▶ [EXERCISE PROMPT]: What is the number of lines holding the word "raised"? Write that number and nothing else.

▶ [SOURCE EXCERPT]:
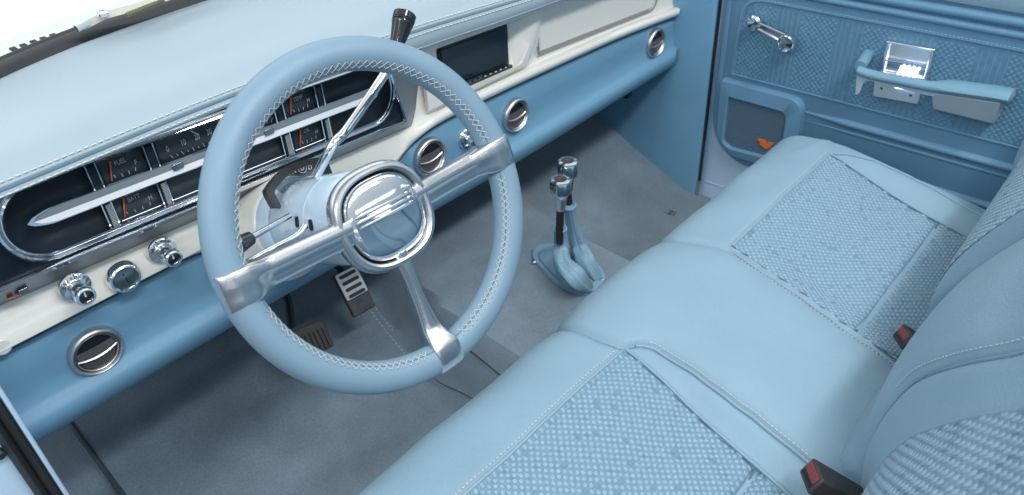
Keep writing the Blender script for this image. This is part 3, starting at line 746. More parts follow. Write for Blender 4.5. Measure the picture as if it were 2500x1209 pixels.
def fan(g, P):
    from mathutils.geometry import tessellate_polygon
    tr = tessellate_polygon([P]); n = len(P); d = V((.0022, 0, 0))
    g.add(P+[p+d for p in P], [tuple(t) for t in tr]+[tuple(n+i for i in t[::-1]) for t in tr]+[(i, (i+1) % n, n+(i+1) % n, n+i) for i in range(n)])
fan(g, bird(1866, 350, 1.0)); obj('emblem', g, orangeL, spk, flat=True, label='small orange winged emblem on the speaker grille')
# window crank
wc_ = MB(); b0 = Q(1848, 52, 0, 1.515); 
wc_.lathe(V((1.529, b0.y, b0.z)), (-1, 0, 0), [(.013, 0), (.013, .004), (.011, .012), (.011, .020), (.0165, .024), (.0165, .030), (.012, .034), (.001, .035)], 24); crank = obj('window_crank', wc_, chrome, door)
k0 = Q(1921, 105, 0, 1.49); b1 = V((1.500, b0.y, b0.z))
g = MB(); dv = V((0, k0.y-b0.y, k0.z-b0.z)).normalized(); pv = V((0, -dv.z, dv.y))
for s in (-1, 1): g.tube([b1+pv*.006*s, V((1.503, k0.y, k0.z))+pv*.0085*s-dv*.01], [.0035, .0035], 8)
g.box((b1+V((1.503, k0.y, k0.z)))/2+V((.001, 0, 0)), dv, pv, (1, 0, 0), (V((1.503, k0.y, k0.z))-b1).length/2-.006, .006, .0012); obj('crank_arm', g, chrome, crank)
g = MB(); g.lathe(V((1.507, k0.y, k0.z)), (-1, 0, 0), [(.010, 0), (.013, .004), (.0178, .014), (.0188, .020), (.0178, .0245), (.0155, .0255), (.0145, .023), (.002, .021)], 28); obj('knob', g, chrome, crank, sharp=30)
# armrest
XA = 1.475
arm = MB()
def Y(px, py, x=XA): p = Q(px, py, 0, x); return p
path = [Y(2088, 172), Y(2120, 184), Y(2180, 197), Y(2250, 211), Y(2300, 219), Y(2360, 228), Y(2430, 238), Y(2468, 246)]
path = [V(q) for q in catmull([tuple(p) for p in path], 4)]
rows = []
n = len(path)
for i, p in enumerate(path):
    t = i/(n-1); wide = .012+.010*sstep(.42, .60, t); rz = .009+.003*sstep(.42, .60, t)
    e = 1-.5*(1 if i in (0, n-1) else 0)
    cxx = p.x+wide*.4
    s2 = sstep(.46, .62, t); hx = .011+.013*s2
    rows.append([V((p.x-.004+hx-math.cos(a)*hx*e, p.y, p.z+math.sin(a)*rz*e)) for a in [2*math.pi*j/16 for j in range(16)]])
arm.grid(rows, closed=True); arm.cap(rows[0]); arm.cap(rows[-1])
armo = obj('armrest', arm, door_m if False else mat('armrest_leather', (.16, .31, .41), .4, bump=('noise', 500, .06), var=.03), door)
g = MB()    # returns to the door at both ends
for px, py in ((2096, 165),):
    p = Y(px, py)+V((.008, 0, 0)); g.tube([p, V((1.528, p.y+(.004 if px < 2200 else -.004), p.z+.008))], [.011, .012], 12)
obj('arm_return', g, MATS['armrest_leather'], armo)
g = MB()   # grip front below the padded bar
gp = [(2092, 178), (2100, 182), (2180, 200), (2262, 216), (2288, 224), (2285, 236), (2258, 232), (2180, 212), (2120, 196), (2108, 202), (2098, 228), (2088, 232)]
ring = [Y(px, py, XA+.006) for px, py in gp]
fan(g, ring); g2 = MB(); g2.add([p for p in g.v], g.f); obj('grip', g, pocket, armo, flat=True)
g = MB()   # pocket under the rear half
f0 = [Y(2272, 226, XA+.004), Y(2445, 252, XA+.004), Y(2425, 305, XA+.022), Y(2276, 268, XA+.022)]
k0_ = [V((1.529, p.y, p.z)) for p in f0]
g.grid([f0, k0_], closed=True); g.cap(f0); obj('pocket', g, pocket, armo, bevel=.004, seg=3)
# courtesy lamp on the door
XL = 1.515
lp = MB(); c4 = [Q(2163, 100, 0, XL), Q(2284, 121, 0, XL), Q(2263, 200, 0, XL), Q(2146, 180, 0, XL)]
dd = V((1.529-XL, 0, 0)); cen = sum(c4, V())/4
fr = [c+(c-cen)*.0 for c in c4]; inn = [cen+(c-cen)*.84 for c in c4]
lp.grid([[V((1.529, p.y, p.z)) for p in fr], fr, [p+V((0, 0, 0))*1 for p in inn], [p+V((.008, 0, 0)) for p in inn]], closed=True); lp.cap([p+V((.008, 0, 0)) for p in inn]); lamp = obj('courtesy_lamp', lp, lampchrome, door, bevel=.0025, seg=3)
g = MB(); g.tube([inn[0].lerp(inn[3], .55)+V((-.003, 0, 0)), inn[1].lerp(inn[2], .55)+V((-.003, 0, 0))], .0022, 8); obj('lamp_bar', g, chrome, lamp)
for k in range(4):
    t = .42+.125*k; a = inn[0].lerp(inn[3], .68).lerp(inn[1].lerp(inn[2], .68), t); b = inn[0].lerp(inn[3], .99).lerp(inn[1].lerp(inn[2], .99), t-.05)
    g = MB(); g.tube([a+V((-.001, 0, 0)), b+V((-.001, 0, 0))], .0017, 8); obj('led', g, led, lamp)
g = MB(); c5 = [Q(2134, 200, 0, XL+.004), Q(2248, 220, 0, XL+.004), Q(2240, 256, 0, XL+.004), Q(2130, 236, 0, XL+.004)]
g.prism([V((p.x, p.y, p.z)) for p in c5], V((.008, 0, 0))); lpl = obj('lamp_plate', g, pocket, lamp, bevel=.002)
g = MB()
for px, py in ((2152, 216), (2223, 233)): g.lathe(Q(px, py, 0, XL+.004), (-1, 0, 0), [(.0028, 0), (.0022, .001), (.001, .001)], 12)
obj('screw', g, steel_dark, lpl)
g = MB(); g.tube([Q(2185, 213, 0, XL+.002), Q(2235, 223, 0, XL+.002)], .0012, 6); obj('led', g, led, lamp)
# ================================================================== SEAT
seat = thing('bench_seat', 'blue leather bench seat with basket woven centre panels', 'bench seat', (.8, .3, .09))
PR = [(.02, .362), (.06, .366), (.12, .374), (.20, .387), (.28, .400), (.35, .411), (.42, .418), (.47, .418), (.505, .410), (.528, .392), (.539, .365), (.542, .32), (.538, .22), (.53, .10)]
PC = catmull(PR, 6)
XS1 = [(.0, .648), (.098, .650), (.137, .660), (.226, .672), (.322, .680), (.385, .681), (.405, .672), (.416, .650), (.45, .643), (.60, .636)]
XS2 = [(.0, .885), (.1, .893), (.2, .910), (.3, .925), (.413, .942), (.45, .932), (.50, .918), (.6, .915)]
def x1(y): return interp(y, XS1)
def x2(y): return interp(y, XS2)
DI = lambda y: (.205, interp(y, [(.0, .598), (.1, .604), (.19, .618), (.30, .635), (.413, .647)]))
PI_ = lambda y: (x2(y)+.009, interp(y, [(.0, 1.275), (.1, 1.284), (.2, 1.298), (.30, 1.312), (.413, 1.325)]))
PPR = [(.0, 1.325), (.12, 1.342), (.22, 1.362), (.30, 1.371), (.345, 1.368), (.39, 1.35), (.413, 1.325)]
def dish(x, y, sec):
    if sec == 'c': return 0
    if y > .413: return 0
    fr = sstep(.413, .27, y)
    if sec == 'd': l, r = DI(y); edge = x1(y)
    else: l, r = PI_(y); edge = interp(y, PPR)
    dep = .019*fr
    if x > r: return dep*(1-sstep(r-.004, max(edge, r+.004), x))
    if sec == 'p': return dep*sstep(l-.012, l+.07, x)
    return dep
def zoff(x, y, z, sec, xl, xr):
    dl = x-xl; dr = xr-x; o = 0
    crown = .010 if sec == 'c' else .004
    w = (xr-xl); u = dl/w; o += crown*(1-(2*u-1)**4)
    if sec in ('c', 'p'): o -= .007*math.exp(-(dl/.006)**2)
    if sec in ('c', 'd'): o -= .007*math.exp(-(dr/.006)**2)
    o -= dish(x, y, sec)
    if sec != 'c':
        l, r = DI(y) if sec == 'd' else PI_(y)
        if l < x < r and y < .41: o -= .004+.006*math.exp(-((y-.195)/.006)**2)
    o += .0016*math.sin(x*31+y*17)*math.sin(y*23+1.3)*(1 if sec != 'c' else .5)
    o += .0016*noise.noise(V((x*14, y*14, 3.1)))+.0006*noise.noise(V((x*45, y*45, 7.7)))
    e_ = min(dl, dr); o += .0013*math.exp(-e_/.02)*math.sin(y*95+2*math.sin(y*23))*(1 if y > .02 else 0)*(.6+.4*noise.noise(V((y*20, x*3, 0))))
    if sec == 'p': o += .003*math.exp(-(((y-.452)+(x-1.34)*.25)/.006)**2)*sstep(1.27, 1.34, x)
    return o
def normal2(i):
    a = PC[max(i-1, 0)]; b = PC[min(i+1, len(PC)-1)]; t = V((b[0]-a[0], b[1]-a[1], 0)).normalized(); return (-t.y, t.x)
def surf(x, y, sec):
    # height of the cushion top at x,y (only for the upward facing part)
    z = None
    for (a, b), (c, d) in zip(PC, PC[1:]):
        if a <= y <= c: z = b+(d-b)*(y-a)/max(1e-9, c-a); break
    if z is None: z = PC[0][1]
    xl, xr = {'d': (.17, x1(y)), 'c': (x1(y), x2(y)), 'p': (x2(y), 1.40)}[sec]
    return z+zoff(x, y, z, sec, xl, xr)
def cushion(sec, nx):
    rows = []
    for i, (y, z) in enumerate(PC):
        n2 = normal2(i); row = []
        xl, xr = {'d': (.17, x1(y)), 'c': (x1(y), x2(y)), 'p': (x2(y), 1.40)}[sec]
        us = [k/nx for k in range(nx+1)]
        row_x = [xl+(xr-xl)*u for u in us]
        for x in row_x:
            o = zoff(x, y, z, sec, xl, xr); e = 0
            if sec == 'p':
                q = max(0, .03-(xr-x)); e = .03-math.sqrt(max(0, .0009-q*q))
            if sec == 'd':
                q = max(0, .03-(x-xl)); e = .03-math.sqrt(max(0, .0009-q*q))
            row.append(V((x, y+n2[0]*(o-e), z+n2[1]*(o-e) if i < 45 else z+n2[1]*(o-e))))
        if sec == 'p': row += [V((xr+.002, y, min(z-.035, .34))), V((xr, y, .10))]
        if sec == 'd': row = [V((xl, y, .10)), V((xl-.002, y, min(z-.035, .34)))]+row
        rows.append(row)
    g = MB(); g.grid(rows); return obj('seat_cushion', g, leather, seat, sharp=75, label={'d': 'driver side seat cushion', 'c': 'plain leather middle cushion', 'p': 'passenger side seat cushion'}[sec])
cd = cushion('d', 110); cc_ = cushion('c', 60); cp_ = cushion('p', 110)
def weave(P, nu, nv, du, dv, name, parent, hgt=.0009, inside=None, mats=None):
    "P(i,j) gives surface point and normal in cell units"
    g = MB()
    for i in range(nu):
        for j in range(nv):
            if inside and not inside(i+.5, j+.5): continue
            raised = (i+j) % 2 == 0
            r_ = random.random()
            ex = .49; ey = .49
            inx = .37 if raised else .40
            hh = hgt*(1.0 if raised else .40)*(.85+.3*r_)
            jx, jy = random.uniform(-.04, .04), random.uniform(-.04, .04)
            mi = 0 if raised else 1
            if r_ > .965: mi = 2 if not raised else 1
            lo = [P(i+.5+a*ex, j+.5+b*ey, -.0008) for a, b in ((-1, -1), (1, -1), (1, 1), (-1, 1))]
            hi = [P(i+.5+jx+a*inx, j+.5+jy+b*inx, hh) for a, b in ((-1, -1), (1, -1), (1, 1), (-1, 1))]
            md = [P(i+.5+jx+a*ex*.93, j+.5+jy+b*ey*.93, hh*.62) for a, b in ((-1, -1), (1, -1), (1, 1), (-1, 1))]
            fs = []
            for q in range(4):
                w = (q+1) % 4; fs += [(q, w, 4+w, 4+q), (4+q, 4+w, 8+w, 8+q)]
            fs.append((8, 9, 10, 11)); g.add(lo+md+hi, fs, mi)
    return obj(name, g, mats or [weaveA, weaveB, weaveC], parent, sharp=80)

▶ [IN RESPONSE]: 5